Le dirigeant du PCF stalinien, Fabien Roussel s'est engagé à organiser une pétition pour recueillir quatre millions de signatures et demander à Macron de revenir sur sa réforme. «Quel président de la République prendrait la décision de s’asseoir dessus?» a-t-il demandé cyniquement.

C’est d'une escroquerie. Si Macron accepte de fouler aux pieds l'opposition de 50 millions de Français et de 3 millions de grévistes, il va rejeter sans difficulté 4 millions de signatures.

La bureaucratie syndicale signale également, dans ses discussions en coulisses avec le patronat, mais aussi désormais dans les médias, qu'elle fera tout son possible pour étouffer les travailleurs. Jean-Christophe Deprat, bureaucrate à Force ouvrière (FO)-RATP, s’est plaint «des risques de débordement. Ca risque de tourner au n’importe quoi».

«Une certaine insurrection est possible», a averti Frédéric Ben, bureaucrate de la CGT-Energie. «On combat la radicalisation des mouvements, (…) mais sur un piquet de grève, il n’y a pas que des (grévistes) CGT, et les agents, ils font ce qu’ils veulent.»

Par ces déclarations, les appareils syndicaux s'engagent à ne pas mobiliser l'opposition ouvrière aux prochaines mesures de répression de Macron. Hier déjà, les forces de l’ordre ont dispersé les piquets de grève des éboueurs parisiens et ont arrêté plusieurs syndiqués de la CGT-Energie pour avoir distribué de l'énergie gratuite aux foyers.

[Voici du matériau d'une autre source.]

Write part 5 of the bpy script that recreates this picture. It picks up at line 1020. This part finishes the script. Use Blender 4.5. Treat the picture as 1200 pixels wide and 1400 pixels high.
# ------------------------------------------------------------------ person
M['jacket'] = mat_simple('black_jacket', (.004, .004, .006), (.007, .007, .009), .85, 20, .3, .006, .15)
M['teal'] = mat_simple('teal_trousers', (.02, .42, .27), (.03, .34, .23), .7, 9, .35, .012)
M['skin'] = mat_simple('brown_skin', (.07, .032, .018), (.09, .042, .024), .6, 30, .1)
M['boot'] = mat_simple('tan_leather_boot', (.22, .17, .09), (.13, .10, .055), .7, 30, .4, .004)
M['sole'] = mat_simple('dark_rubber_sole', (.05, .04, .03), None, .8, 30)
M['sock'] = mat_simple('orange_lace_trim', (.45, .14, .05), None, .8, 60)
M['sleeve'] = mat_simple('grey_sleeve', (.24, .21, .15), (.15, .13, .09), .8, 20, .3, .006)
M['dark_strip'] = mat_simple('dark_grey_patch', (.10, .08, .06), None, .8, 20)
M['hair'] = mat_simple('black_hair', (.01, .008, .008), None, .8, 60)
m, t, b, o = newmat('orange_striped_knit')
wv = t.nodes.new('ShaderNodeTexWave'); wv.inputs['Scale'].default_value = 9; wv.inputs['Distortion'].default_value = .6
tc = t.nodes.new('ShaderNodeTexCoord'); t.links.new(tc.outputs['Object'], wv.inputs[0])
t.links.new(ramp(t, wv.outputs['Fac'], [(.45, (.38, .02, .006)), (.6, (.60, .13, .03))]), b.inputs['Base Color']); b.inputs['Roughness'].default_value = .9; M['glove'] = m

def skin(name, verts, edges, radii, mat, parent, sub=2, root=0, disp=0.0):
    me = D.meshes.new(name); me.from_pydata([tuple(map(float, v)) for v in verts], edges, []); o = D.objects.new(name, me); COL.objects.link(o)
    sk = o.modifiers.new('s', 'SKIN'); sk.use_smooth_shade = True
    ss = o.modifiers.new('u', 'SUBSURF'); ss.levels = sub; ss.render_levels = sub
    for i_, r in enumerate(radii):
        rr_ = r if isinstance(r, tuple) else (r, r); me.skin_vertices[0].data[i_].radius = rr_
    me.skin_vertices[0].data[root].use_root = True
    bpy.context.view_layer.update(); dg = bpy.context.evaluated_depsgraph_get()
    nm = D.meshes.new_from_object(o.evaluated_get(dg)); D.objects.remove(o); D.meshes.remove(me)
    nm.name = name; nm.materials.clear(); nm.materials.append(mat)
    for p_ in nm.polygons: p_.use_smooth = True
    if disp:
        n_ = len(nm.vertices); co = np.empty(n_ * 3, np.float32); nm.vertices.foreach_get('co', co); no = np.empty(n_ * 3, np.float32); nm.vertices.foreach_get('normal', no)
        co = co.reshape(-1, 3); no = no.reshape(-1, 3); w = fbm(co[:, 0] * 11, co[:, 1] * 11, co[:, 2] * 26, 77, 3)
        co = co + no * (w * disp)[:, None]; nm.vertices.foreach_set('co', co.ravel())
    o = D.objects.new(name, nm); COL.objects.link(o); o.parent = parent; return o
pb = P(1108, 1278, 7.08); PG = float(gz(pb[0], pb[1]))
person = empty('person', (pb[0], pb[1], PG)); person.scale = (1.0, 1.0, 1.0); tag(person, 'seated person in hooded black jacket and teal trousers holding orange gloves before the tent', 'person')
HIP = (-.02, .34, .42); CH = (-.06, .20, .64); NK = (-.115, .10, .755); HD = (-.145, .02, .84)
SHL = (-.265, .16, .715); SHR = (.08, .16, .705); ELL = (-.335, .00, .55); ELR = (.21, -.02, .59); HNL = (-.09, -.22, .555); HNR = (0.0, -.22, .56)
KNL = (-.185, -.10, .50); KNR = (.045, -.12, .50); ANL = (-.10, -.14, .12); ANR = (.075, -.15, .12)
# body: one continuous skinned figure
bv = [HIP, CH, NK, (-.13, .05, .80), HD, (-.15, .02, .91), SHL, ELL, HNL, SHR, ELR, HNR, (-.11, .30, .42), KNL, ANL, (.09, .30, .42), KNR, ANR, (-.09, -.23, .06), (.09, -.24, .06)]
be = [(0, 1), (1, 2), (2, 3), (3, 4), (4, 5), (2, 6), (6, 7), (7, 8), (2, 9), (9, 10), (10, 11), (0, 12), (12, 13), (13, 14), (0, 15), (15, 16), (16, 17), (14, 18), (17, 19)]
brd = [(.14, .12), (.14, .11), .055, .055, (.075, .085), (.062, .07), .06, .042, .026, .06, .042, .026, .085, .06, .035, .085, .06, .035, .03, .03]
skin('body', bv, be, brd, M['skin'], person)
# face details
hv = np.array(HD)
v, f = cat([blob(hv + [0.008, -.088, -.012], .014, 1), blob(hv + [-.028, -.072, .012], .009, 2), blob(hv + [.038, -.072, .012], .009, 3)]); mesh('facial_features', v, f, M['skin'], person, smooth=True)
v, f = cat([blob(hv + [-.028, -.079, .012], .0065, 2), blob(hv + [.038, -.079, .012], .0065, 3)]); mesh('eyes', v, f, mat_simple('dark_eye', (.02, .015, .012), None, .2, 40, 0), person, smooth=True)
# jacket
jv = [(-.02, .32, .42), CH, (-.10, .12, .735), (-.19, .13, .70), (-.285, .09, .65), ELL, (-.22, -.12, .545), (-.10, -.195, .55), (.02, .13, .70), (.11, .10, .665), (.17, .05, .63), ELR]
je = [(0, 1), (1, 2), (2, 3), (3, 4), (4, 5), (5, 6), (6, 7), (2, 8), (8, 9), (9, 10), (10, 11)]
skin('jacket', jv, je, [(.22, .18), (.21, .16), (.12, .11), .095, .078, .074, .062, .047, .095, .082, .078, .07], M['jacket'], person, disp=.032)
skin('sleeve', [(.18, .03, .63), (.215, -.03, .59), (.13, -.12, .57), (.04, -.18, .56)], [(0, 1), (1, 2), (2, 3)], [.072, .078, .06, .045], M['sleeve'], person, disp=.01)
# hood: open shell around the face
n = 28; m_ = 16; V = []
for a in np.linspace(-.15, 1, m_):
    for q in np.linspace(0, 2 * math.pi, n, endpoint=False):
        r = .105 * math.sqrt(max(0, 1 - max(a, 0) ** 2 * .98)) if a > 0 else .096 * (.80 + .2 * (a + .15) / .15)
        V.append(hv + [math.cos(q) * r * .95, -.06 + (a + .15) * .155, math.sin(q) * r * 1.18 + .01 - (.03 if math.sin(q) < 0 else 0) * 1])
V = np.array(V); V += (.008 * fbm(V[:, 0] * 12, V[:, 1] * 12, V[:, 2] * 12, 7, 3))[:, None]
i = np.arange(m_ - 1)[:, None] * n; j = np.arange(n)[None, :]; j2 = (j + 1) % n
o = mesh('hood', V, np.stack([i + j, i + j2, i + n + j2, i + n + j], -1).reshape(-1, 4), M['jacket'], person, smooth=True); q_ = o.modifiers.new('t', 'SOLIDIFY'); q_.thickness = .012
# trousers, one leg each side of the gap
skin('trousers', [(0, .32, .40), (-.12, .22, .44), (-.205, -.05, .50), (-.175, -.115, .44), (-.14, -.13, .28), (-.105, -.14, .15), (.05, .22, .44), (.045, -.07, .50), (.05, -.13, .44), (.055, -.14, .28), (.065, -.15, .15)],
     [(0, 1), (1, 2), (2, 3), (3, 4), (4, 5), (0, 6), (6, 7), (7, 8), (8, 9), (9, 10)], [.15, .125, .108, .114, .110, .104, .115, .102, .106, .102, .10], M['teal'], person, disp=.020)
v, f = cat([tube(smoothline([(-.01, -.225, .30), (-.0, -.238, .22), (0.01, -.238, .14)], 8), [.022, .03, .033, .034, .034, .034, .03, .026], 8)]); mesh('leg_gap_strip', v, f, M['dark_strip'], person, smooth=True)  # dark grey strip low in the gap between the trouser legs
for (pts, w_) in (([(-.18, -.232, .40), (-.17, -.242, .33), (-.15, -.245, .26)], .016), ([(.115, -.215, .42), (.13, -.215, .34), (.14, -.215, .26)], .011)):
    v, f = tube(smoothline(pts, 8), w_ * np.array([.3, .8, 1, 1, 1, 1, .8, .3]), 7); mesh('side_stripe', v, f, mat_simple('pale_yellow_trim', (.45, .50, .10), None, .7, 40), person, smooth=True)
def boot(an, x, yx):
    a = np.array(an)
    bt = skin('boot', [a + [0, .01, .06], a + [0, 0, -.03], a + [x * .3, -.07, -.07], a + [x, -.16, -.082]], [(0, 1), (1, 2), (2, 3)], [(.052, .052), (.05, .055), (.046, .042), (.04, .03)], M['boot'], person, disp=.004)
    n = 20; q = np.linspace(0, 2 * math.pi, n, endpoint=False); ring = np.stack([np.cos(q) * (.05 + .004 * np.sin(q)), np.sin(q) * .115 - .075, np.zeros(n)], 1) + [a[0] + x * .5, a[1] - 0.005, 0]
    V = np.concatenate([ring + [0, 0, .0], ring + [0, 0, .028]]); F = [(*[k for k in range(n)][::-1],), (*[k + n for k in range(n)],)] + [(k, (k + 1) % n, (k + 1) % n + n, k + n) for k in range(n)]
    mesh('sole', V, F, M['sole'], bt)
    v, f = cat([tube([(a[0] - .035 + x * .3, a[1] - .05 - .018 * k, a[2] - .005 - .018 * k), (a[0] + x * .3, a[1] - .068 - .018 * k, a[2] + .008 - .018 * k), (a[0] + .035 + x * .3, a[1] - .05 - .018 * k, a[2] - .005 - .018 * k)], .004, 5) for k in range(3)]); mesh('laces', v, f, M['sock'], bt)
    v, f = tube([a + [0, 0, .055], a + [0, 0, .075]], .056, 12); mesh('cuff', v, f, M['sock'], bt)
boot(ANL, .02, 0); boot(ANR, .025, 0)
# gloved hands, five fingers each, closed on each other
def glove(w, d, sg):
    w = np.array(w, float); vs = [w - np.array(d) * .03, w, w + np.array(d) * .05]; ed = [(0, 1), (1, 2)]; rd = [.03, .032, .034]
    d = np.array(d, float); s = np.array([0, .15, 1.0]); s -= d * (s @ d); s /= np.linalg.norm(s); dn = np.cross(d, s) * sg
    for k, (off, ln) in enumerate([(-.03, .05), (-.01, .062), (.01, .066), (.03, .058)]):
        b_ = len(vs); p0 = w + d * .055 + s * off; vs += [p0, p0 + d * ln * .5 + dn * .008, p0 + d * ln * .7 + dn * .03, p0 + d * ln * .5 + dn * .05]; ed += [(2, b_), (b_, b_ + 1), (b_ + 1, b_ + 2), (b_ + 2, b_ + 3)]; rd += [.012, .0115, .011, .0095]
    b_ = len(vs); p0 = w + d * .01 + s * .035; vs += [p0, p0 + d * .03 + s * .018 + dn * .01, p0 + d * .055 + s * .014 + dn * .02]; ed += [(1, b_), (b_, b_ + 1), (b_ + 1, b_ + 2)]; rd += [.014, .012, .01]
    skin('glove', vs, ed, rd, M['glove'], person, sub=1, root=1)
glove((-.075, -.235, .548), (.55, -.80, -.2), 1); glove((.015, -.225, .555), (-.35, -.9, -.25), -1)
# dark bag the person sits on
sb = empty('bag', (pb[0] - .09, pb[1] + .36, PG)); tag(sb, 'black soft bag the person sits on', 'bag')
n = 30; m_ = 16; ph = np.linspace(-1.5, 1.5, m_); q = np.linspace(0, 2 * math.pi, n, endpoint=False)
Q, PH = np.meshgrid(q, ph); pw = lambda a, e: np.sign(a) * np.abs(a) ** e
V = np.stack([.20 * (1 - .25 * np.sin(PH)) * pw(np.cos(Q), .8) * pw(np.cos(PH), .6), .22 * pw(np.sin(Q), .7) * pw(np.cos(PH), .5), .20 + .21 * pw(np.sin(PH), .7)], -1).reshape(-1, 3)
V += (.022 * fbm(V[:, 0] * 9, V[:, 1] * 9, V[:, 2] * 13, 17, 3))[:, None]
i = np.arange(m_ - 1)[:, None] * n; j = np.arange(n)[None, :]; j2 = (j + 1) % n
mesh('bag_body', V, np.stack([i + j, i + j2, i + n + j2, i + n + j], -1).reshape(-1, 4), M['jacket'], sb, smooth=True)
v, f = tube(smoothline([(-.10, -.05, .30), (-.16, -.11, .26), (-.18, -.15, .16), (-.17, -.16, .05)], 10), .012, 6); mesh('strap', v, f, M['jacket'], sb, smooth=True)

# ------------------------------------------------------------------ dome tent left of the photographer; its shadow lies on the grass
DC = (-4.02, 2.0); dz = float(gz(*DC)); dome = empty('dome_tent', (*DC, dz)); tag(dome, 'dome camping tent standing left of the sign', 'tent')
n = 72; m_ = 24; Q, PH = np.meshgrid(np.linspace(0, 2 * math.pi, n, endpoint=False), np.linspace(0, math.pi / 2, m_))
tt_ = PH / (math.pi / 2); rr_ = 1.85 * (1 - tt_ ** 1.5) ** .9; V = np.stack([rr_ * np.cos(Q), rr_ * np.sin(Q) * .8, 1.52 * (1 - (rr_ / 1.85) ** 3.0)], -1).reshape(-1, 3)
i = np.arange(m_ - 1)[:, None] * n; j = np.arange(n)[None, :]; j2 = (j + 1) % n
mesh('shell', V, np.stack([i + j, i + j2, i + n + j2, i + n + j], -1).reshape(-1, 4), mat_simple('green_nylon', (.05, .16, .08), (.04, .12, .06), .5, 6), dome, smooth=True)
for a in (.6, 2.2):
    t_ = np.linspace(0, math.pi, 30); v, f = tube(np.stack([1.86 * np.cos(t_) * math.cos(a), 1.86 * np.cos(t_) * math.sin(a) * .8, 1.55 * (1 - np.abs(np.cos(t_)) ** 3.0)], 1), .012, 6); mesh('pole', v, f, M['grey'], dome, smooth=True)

Seule l'organisation indépendante de la classe ouvrière, armée d'une perspective socialiste révolutionnaire, peut vaincre les tentatives de la bureaucratie d'étrangler les luttes ouvrières et de donner une victoire à Macron. Ce qui émerge en France n'est pas une crise nationale qui peut être résolue par des discussions avec le gouvernement Macron-Borne, ou par son remplaçant. C'est l'expression en France d'une crise économique et militaire insoluble du capitalisme mondial.

Cette crise ne peut être résolue par des réformes ou des manœuvres parlementaires, mais seulement par le transfert du pouvoir d'État aux organisations de lutte de la classe ouvrière, des comités de la base en France et à travers l'Europe et l'international, mobilisées pour bâtir une société socialiste.